(Scenes as source code)
##########

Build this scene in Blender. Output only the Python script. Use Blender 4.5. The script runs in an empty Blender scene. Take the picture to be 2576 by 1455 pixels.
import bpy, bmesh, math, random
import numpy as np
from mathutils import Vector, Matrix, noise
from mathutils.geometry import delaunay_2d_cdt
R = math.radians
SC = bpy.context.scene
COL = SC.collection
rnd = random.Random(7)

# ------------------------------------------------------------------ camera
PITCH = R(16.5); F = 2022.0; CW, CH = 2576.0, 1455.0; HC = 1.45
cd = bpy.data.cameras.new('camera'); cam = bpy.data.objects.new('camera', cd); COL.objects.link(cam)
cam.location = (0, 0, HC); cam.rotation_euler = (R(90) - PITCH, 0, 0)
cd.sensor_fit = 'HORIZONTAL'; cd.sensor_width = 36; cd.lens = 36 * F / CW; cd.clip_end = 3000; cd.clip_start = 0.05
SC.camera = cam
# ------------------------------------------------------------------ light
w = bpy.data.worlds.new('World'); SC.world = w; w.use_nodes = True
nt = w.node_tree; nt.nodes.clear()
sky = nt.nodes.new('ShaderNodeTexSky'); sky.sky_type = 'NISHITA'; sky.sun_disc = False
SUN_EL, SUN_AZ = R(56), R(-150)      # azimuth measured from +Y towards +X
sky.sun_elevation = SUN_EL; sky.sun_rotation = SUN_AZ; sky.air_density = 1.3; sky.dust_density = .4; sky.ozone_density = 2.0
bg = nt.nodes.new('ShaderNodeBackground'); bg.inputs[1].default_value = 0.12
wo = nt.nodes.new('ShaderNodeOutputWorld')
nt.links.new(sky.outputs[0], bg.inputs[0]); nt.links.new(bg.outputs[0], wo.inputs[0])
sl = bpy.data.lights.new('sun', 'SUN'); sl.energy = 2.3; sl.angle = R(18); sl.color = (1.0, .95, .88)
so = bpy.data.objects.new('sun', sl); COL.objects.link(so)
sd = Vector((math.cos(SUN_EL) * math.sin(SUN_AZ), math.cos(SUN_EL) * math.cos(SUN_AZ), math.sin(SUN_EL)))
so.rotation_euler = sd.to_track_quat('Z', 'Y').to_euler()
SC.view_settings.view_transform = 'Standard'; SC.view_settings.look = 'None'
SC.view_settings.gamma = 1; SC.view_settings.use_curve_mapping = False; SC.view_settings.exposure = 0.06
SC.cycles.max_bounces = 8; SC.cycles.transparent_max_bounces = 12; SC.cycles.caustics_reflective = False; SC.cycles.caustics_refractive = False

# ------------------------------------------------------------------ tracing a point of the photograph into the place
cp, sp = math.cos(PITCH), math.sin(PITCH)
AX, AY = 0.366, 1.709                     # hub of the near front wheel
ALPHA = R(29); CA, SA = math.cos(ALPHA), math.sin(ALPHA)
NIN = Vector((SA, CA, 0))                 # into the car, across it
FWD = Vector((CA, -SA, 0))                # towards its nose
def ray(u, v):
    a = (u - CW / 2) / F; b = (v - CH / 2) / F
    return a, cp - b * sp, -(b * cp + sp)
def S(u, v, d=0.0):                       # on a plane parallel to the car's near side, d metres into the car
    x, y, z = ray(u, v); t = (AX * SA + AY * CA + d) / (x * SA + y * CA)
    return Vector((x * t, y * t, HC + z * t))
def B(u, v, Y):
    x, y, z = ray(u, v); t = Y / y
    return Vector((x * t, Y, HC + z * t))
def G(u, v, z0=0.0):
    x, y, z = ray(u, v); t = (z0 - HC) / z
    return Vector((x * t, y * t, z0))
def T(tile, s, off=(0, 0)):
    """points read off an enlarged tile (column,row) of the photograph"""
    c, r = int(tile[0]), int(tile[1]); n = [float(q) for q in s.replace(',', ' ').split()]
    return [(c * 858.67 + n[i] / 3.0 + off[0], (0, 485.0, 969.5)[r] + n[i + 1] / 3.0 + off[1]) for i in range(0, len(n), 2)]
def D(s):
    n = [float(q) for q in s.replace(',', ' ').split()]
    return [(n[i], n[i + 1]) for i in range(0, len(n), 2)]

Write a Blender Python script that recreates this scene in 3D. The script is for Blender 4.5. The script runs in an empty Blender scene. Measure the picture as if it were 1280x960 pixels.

##########

## Work to complete
Reproduce the entries above in full by retyping them exactly.

## Worked answer
Build this scene in Blender. Output only the Python script. Use Blender 4.5. The script runs in an empty Blender scene. Take the picture to be 2576 by 1455 pixels.
import bpy, bmesh, math, random
import numpy as np
from mathutils import Vector, Matrix, noise
from mathutils.geometry import delaunay_2d_cdt
R = math.radians
SC = bpy.context.scene
COL = SC.collection
rnd = random.Random(7)

# ------------------------------------------------------------------ camera
PITCH = R(16.5); F = 2022.0; CW, CH = 2576.0, 1455.0; HC = 1.45
cd = bpy.data.cameras.new('camera'); cam = bpy.data.objects.new('camera', cd); COL.objects.link(cam)
cam.location = (0, 0, HC); cam.rotation_euler = (R(90) - PITCH, 0, 0)
cd.sensor_fit = 'HORIZONTAL'; cd.sensor_width = 36; cd.lens = 36 * F / CW; cd.clip_end = 3000; cd.clip_start = 0.05
SC.camera = cam
# ------------------------------------------------------------------ light
w = bpy.data.worlds.new('World'); SC.world = w; w.use_nodes = True
nt = w.node_tree; nt.nodes.clear()
sky = nt.nodes.new('ShaderNodeTexSky'); sky.sky_type = 'NISHITA'; sky.sun_disc = False
SUN_EL, SUN_AZ = R(56), R(-150)      # azimuth measured from +Y towards +X
sky.sun_elevation = SUN_EL; sky.sun_rotation = SUN_AZ; sky.air_density = 1.3; sky.dust_density = .4; sky.ozone_density = 2.0
bg = nt.nodes.new('ShaderNodeBackground'); bg.inputs[1].default_value = 0.12
wo = nt.nodes.new('ShaderNodeOutputWorld')
nt.links.new(sky.outputs[0], bg.inputs[0]); nt.links.new(bg.outputs[0], wo.inputs[0])
sl = bpy.data.lights.new('sun', 'SUN'); sl.energy = 2.3; sl.angle = R(18); sl.color = (1.0, .95, .88)
so = bpy.data.objects.new('sun', sl); COL.objects.link(so)
sd = Vector((math.cos(SUN_EL) * math.sin(SUN_AZ), math.cos(SUN_EL) * math.cos(SUN_AZ), math.sin(SUN_EL)))
so.rotation_euler = sd.to_track_quat('Z', 'Y').to_euler()
SC.view_settings.view_transform = 'Standard'; SC.view_settings.look = 'None'
SC.view_settings.gamma = 1; SC.view_settings.use_curve_mapping = False; SC.view_settings.exposure = 0.06
SC.cycles.max_bounces = 8; SC.cycles.transparent_max_bounces = 12; SC.cycles.caustics_reflective = False; SC.cycles.caustics_refractive = False

# ------------------------------------------------------------------ tracing a point of the photograph into the place
cp, sp = math.cos(PITCH), math.sin(PITCH)
AX, AY = 0.366, 1.709                     # hub of the near front wheel
ALPHA = R(29); CA, SA = math.cos(ALPHA), math.sin(ALPHA)
NIN = Vector((SA, CA, 0))                 # into the car, across it
FWD = Vector((CA, -SA, 0))                # towards its nose
def ray(u, v):
    a = (u - CW / 2) / F; b = (v - CH / 2) / F
    return a, cp - b * sp, -(b * cp + sp)
def S(u, v, d=0.0):                       # on a plane parallel to the car's near side, d metres into the car
    x, y, z = ray(u, v); t = (AX * SA + AY * CA + d) / (x * SA + y * CA)
    return Vector((x * t, y * t, HC + z * t))
def B(u, v, Y):
    x, y, z = ray(u, v); t = Y / y
    return Vector((x * t, Y, HC + z * t))
def G(u, v, z0=0.0):
    x, y, z = ray(u, v); t = (z0 - HC) / z
    return Vector((x * t, y * t, z0))
def T(tile, s, off=(0, 0)):
    """points read off an enlarged tile (column,row) of the photograph"""
    c, r = int(tile[0]), int(tile[1]); n = [float(q) for q in s.replace(',', ' ').split()]
    return [(c * 858.67 + n[i] / 3.0 + off[0], (0, 485.0, 969.5)[r] + n[i + 1] / 3.0 + off[1]) for i in range(0, len(n), 2)]
def D(s):
    n = [float(q) for q in s.replace(',', ' ').split()]
    return [(n[i], n[i + 1]) for i in range(0, len(n), 2)]

Write a Blender Python script that recreates this scene in 3D. The script is for Blender 4.5. The script runs in an empty Blender scene. Measure the picture as if it were 1280x960 pixels.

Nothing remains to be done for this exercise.